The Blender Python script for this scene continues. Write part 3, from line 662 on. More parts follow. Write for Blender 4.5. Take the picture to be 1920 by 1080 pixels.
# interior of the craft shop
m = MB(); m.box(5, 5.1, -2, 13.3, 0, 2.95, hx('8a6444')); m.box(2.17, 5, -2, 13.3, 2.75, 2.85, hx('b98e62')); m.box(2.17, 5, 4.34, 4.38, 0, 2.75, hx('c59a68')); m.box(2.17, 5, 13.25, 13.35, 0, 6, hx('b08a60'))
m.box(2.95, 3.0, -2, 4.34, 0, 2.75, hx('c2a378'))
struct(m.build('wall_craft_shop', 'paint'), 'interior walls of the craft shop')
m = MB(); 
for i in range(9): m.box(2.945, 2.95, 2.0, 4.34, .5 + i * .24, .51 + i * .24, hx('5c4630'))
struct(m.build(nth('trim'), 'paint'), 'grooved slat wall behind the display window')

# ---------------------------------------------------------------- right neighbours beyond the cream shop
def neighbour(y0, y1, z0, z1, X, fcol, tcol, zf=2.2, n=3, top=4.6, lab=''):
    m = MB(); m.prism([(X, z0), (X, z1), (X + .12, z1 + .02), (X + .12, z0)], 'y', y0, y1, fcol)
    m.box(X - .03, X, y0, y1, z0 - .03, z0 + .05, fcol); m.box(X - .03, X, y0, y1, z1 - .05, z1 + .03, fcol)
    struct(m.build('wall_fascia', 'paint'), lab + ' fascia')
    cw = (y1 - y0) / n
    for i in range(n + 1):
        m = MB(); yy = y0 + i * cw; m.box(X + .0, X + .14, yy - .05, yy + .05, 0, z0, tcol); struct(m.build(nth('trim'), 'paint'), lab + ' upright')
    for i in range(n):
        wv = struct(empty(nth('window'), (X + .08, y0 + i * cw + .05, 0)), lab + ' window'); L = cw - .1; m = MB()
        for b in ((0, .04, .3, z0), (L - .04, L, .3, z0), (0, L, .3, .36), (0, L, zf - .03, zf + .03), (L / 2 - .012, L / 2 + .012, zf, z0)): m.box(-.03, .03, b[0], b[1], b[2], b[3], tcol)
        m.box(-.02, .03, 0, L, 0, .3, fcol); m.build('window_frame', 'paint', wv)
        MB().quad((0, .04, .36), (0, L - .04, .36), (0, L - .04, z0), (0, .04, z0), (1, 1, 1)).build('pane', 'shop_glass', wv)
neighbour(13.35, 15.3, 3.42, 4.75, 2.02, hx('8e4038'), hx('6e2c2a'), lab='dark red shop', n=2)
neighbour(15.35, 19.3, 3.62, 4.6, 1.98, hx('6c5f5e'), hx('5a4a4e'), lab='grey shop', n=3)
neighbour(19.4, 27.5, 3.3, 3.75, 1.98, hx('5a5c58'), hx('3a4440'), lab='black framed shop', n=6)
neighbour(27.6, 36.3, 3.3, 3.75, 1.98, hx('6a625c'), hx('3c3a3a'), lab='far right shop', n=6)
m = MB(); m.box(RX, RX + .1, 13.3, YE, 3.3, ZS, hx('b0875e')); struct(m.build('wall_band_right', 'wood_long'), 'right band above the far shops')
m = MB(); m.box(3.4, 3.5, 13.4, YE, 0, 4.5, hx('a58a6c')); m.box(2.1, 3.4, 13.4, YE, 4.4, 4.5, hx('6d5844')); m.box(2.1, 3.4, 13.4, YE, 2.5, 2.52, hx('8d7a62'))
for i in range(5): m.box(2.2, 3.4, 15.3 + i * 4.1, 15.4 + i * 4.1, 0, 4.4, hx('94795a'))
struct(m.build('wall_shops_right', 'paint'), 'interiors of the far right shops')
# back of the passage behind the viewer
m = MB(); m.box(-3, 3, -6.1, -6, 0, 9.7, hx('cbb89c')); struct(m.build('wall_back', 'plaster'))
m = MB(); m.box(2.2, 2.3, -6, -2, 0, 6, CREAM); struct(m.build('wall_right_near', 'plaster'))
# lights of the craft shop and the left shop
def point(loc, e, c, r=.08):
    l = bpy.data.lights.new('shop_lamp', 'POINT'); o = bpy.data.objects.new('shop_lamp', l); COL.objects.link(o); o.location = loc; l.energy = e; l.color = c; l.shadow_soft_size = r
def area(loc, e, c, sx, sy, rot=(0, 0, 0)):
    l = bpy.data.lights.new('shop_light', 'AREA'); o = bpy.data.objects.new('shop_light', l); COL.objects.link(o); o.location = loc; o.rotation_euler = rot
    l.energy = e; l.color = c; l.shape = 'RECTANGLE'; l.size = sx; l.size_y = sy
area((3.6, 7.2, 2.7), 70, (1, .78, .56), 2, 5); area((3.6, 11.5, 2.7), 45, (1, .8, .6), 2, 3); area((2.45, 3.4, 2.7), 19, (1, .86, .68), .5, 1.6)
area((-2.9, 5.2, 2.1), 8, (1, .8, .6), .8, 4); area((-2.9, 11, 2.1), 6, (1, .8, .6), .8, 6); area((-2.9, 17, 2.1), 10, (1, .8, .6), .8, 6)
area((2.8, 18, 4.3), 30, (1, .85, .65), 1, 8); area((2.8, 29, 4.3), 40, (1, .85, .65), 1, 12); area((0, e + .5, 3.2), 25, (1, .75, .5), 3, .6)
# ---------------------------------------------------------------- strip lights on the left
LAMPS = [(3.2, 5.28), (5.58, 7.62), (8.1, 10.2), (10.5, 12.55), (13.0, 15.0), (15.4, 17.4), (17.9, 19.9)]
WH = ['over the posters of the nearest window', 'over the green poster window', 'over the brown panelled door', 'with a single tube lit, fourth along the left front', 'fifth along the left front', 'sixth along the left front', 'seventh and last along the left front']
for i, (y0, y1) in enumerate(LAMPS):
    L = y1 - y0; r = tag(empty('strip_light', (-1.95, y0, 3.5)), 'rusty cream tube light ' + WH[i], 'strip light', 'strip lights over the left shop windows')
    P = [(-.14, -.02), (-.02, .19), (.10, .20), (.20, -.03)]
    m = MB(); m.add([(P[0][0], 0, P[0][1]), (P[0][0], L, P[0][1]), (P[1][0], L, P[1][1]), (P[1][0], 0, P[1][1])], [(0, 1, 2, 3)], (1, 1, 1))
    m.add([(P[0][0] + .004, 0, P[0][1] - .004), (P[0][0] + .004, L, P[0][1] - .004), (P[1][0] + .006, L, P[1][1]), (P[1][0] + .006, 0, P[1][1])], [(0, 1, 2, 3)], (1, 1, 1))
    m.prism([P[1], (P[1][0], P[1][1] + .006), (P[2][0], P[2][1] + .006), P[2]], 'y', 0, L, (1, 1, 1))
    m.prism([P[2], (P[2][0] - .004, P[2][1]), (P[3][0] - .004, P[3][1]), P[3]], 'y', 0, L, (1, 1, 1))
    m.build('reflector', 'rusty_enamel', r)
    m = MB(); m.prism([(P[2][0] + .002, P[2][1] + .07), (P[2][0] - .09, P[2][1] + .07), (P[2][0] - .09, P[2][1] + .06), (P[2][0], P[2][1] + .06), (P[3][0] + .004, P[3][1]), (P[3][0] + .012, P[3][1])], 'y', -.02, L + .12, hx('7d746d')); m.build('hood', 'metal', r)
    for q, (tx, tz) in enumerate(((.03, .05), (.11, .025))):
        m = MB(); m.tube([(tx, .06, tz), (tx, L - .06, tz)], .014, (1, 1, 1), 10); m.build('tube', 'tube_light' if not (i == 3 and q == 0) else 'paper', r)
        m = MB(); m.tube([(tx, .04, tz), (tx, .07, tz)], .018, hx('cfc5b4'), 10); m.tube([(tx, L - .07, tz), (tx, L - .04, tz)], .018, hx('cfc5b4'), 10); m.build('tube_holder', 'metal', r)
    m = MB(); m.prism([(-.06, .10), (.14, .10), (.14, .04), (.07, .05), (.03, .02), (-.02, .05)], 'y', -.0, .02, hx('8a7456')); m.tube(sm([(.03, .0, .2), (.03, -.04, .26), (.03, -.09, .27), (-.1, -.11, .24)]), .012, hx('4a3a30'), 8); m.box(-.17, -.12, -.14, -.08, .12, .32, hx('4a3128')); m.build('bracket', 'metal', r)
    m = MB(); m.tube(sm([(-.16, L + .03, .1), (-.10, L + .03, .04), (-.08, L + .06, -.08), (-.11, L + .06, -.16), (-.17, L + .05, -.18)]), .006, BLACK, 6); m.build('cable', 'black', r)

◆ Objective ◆
In the listing above, please print only the lines from the first one to the line where "struct(m.build(nth('trim'), 'paint'), 'grooved" appears, exactly as written, both of those lines included.

◆ Solved problem ◆
The Blender Python script for this scene continues. Write part 3, from line 662 on. More parts follow. Write for Blender 4.5. Take the picture to be 1920 by 1080 pixels.
# interior of the craft shop
m = MB(); m.box(5, 5.1, -2, 13.3, 0, 2.95, hx('8a6444')); m.box(2.17, 5, -2, 13.3, 2.75, 2.85, hx('b98e62')); m.box(2.17, 5, 4.34, 4.38, 0, 2.75, hx('c59a68')); m.box(2.17, 5, 13.25, 13.35, 0, 6, hx('b08a60'))
m.box(2.95, 3.0, -2, 4.34, 0, 2.75, hx('c2a378'))
struct(m.build('wall_craft_shop', 'paint'), 'interior walls of the craft shop')
m = MB(); 
for i in range(9): m.box(2.945, 2.95, 2.0, 4.34, .5 + i * .24, .51 + i * .24, hx('5c4630'))
struct(m.build(nth('trim'), 'paint'), 'grooved slat wall behind the display window')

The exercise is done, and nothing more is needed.